Fermons donc les yeux : on est en 1977, et Bowie vient de boucler Heroes. On raconte qu’il serait en vacances avec son fils de set ans, Duncan (appelé à l’époque Zowie !) quand il est contacté par les Studios RCA qui cherchent un narrateur pour une nouvelle version de Pierre et le Loup, qui sera interprété par l’Orchestre de Philadelphie, dirigé par Eugene OrmandyBowie n’est pas leur premier choix, les compétences de « l’acteur Bowie » n’étant guère, c’est le moins que l’on puisse dire, reconnues par la critique, et des pointures comme les géniaux Alec Guiness et Peter Ustinov auraient déjà décliné l’offre. C’est pourtant une très belle idée, à la fois commercialement vue l’aura grandissante de Bowie dans le monde artistique (sans qu’il soit trop cher, n’étant pas encore une véritable star planétaire…), et artistiquement, car il a une voix particulière, reconnaissable entre mille. On dit que Bowie accepta cette offre car il voulait ainsi offrir un cadeau de Noël à son fils, mais quoi qu’il en soit, il se consacra avec sérieux et application à cette tâche, livrant une prestation à la fois un peu « scolaire » (pas de folies ici !) et finalement extrêmement riche. Et humainement touchante, comme cela fut pointé par la critique de l’époque.

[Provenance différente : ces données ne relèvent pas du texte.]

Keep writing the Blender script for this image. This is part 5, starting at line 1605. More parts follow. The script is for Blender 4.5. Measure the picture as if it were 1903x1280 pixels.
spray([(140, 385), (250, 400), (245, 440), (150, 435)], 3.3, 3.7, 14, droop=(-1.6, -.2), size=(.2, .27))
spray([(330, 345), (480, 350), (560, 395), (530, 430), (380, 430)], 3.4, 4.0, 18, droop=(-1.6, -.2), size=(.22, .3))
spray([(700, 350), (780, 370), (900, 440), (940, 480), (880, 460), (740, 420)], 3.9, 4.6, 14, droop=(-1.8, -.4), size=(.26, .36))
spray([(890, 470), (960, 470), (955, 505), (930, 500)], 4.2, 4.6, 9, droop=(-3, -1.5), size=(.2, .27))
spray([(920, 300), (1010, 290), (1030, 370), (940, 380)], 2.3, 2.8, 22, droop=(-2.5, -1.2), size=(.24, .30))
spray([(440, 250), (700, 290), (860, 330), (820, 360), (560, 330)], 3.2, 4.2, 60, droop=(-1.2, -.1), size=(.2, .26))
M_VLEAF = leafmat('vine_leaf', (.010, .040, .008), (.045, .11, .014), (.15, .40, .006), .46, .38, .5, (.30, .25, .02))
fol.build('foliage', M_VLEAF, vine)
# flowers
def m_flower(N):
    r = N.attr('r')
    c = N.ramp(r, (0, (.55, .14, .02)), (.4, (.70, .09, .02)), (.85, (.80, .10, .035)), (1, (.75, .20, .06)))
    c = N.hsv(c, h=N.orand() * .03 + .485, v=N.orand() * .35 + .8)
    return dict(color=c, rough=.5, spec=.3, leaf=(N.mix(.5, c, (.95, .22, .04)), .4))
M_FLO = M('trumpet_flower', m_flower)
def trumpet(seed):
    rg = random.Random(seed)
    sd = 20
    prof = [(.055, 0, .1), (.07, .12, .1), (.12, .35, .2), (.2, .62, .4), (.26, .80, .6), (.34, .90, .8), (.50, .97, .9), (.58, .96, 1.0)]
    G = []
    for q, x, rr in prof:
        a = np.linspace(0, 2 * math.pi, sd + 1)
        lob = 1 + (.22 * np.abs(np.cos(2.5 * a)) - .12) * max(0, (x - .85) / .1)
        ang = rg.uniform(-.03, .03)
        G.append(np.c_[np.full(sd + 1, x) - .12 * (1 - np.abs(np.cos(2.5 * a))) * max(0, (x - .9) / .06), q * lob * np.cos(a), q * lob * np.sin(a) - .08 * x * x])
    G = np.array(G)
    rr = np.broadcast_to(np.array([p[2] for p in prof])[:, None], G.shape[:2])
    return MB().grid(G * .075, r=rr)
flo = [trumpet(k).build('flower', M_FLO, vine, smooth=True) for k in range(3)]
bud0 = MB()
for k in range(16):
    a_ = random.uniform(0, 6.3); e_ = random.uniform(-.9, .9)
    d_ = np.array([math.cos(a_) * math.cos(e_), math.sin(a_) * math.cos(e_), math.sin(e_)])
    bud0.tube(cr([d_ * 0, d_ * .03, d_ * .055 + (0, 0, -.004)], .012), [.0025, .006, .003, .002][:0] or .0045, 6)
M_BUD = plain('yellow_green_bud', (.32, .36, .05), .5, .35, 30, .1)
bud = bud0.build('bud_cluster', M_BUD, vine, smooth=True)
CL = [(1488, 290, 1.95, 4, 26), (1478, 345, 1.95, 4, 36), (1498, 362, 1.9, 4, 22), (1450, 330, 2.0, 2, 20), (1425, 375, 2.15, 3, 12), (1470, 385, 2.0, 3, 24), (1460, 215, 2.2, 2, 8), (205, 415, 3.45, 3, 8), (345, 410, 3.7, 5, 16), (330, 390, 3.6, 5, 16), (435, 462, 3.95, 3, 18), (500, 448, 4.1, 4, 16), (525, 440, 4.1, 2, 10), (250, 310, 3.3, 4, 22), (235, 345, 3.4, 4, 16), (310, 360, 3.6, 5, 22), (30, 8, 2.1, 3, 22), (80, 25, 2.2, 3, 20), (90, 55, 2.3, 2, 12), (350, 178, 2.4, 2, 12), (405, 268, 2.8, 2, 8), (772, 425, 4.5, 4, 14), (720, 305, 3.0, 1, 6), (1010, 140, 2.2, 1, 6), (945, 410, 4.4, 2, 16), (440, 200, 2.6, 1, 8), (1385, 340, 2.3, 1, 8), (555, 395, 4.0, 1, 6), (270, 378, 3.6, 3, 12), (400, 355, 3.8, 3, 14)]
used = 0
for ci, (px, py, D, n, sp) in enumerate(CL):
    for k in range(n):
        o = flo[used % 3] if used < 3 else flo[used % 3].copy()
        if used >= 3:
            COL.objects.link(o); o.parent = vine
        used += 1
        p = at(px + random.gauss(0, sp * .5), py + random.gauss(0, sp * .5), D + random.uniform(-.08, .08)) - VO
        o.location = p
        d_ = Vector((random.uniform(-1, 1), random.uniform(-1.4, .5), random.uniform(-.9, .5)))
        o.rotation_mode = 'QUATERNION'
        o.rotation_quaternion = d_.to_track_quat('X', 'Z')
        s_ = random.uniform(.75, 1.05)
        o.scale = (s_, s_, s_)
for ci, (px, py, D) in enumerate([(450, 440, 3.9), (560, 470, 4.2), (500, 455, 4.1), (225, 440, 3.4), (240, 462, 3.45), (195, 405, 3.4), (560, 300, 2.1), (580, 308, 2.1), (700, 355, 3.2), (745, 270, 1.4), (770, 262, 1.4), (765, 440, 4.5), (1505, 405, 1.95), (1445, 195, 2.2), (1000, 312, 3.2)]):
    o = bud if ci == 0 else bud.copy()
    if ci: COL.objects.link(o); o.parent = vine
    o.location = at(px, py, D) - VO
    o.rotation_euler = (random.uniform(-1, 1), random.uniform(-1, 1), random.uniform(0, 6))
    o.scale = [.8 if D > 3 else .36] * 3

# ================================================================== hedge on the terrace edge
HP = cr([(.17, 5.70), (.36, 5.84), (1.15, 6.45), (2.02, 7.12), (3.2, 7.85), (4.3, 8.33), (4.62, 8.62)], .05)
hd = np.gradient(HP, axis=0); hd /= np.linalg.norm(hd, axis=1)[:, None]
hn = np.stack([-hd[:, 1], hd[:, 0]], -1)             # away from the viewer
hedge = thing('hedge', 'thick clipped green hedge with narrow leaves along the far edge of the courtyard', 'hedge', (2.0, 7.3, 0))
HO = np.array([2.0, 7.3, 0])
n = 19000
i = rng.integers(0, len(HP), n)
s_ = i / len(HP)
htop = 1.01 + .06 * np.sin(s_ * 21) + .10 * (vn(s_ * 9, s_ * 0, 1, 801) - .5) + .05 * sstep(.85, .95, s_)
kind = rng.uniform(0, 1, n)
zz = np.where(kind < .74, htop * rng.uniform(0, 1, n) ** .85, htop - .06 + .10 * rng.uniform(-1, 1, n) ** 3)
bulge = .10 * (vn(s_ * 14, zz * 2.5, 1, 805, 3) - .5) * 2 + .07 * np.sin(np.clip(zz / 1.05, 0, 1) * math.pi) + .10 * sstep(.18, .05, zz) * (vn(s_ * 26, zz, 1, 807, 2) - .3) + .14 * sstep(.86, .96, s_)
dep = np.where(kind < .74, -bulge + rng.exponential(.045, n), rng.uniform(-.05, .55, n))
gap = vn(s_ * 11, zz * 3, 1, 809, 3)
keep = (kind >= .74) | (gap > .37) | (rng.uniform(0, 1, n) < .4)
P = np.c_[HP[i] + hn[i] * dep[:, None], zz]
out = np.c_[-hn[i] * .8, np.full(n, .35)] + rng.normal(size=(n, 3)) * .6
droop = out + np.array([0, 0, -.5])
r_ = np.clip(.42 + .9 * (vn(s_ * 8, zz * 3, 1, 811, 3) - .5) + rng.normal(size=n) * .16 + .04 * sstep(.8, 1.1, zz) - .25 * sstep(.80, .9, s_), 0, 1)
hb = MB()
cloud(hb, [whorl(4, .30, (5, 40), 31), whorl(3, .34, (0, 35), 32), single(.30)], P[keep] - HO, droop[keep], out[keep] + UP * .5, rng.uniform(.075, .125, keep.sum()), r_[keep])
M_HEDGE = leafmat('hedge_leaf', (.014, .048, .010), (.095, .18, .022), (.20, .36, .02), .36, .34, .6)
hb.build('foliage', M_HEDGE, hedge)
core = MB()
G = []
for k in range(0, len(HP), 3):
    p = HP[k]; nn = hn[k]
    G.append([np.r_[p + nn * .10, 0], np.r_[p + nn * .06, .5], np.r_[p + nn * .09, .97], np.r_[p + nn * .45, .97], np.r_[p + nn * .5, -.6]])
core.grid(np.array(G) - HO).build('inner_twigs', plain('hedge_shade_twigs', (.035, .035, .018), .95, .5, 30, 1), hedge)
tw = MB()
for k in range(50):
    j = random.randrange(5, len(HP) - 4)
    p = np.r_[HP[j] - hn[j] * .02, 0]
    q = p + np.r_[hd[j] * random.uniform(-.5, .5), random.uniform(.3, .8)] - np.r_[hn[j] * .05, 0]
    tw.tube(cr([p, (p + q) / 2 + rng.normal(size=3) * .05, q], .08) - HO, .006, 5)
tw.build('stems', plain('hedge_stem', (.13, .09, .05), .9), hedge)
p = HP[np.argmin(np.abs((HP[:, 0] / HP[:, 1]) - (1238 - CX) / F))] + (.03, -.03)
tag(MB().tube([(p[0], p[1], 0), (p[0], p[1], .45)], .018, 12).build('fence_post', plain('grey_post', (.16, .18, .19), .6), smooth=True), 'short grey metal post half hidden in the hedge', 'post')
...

A l’époque, l’édition originale, non agrémentée de morceaux bonus comme aujourd’hui, de l’enregistrement fut publiée par sous le label « musique classique » de chez RCA, mais quand même – le Marketing faisant son travail – agrémenté sur la pochette d’une belle photo de Bowie prise par Michael Ochs en 1976. Et nombreux furent les fans, comme nous, qui se précipitèrent sur le disque, excités à l’idée d’entendre leur star absolue réciter un texte, de sa voix parlée qui fait très « english class », pendant 30 minutes (On vous parle bien sûr d’une autre époque où musiques et images de Bowie étaient d’une rareté qui les rendaient d’autant plus précieuses). L’album fit donc même une entrée dans les charts, preuve que RCA avait eu le nez creux.

Et Duncan, comme chacun d’entre nous d’ailleurs l’année suivante, eut son cadeau de Noël le 25 décembre 1977.